Expanding the market for international hardwoods requires three simple questions to be answered: has the industry analysed its customer chain to understand where higher value return might exist for products, what new markets might be out there and who might be new customers?

As an architect, I find it illuminating that the hardwood sector hardly seems to recognise members of this profession as important customers, yet Europe alone has about 570,000 registered, most of whom have specifying responsibility. This is no small or un-influential market. Arguably, too many in the industry focus the bulk of promotional endeavours towards traders and primarily furniture manufacturers, hardly ever towards architects, designers, engineers, building contractors and their end-user clients. Yet so much of the high added value opportunity lies with this latter group. Put simply, the international construction sector has enormous economic significance, construction professional can not only deliver increased sales volumes, but have potential to be the agents for the innovation that, broadly speaking, international hardwood has for so long lacked.

Innovation, however, doesn’t happen in isolation and certainly not without education about the properties and construction potential of hardwood timbers. Europe has some of the best timber education resources in the world and potential to train the world’s architects and engineers in how better to design and specify hardwood timber and explore its use in new, engineered timber products. The relationship is umbilical: investing in construction professionals’ timber education can deliver exponential expansion of the hardwood market.

But new ideas also need to be demonstrated and tested. As Henry Ford said: "before the internal combustion engine, if you asked people what improvements they wanted in transportation, they’d reply a faster horse". So with hardwood – its potential to deliver new products and forms of construction for the 21st century remains largely unimagined.

Softwood shows what’s possible. Twenty-five years ago the range of engineered timber products was fairly small. Today previously non-existent markets, such as tall timber buildings, are fast expanding using cross-laminated timber (CLT), Glulam, laminated veneered lumber (LVL) Parallam and solid wood systems variants. Only now are some of these using hardwood.

Much of the development and demand for these products is led by architects, designers and engineers.
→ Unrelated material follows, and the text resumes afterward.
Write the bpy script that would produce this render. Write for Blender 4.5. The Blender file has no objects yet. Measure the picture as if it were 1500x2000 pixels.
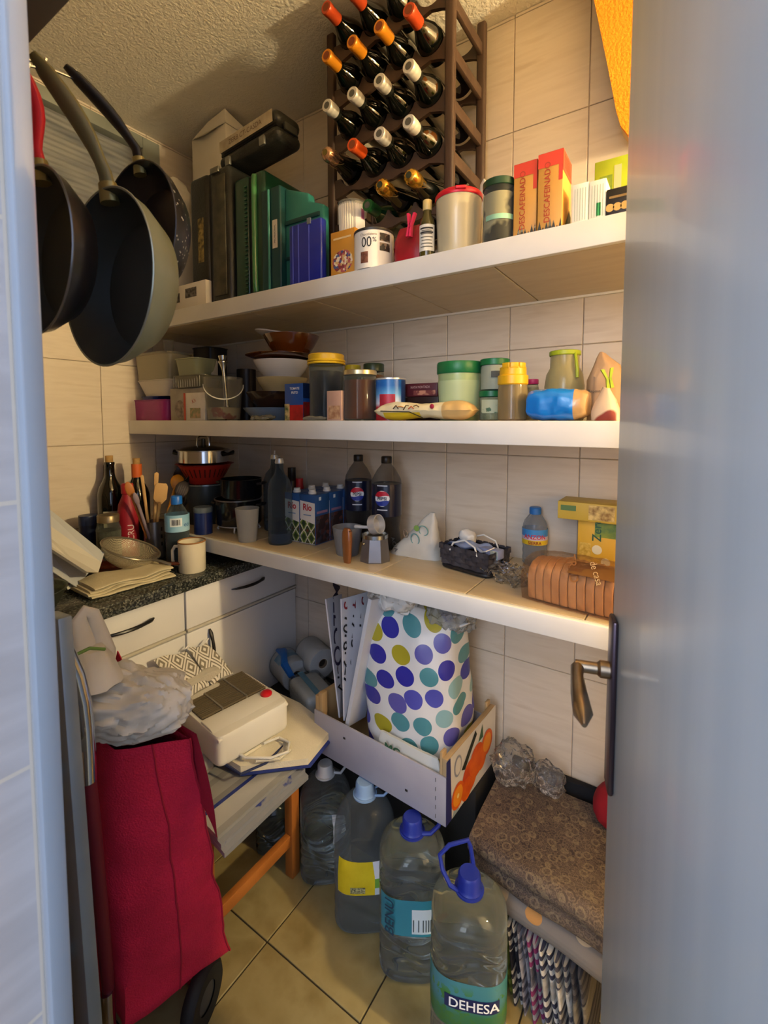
import bpy, bmesh, math, random
import numpy as np
from mathutils import Vector, Matrix, Euler, noise
random.seed(7)
PI = math.pi
S = bpy.context.scene
COL = S.collection

# ------------------------------------------------------------------ camera
H = 1.40
CAM = np.array([1.86, -1.36, H])
FPX, CX, CY, YH = 912.0, 750.0, 878.0, 820.0
pitch = math.atan((CY - YH) / FPX)
th = math.radians(33.4)
Fv = np.array([-math.sin(th) * math.cos(pitch), math.cos(th) * math.cos(pitch), -math.sin(pitch)])
Rv = np.array([math.cos(th), math.sin(th), 0.0])
Uv = np.cross(Rv, Fv)
cd = bpy.data.cameras.new('camera')
cam = bpy.data.objects.new('camera', cd)
COL.objects.link(cam)
S.camera = cam
cam.matrix_world = Matrix(((Rv[0], Uv[0], -Fv[0], CAM[0]), (Rv[1], Uv[1], -Fv[1], CAM[1]), (Rv[2], Uv[2], -Fv[2], CAM[2]), (0, 0, 0, 1)))
cd.sensor_fit = 'HORIZONTAL'
cd.sensor_width = 36
cd.lens = FPX / 1500 * 36
cd.shift_y = -(1000 - CY) / 1500
cd.clip_start = 0.02
cd.dof.use_dof = True
cd.dof.focus_distance = 1.35
cd.dof.aperture_fstop = 8.0

# ------------------------------------------------------------------ light
W = bpy.data.worlds.new('daylight')
S.world = W
W.use_nodes = True
W.node_tree.nodes['Background'].inputs[0].default_value = (0.60, 0.71, 1.0, 1)
W.node_tree.nodes['Background'].inputs[1].default_value = 0.95
S.view_settings.view_transform = 'Standard'
S.view_settings.look = 'None'
S.view_settings.gamma = 1
S.view_settings.use_curve_mapping = False
S.view_settings.exposure = 1.05
LAMP = (3.10, -0.40, 1.93)
LAMP_W = 72.0
LAMP_C = (1.0, 0.79, 0.44)
KITCHEN_W = 3.5
kl = bpy.data.lights.new('kitchen_ceiling_light', 'AREA')
kl.energy = KITCHEN_W
kl.size = 0.7
kl.color = (1.0, 0.95, 0.88)
ko = bpy.data.objects.new('kitchen_ceiling_light', kl)
COL.objects.link(ko)
ko.location = (2.0, -2.5, 2.45)
ko.rotation_euler = (0.25, 0, 0)
wlt = bpy.data.lights.new('kitchen_window_daylight', 'AREA')
wlt.shape = 'RECTANGLE'; wlt.size = 0.75; wlt.size_y = 1.2; wlt.energy = 13.0; wlt.color = (0.78, 0.87, 1.0)
wo = bpy.data.objects.new('kitchen_window_daylight', wlt)
COL.objects.link(wo)
wo.location = (2.05, -3.6, 1.95)
wo.rotation_euler = (math.pi / 2 - 0.15, 0, 0.06)

# ------------------------------------------------------------------ pixel -> place helpers
def ray(px, py): return Fv + Rv * (px - CX) / FPX + Uv * (CY - py) / FPX
def onz(px, py, z):
    d = ray(px, py); return CAM + d * ((z - H) / d[2])
def ony(px, py, y):
    d = ray(px, py); return CAM + d * ((y - CAM[1]) / d[1])
def onx(px, py, x):
    d = ray(px, py); return CAM + d * ((x - CAM[0]) / d[0])
def ond(px, py, dep): return CAM + ray(px, py) * dep
def zat(row, x, y):
    k = (CY - row) / FPX; v = np.array([x - CAM[0], y - CAM[1], 0.0])
    return H + (k * (v @ Fv) - v @ Uv) / (Uv[2] - k * Fv[2])
def cyl(p0, p1, row, y):
    a = ray(p0, row)[:2]; b = ray(p1, row)[:2]
    a = a / np.linalg.norm(a); b = b / np.linalg.norm(b)
    m = a + b; m = m / np.linalg.norm(m)
    t = (y - CAM[1]) / m[1]
    return CAM[0] + m[0] * t, t * math.sqrt(max(0, (1 - a @ b) / 2))
def xs(p0, p1, row, y): return ony(p0, row, y)[0], ony(p1, row, y)[0]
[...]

The reasons are simple: 80% of the world’s population will live in urban situations by 2050 and this, combined with concerns over climate change and environmental damage from raw materials extraction demands a paradigm shift in the way we conceive buildings and cities. It’s the urban challenge of the 21st century and one that’s tailor-made for greater use of timber products.

Bringing new hardwood products to meet this challenge is possibly the greatest opportunity the industry has ever had, but one that demands new approaches to research, development, manufacture, education and practice quickly.

A coherent strategy, clear timescale and realistic investment are required to deliver these in combination rather than isolation: the reward could well be transformational for hardwood.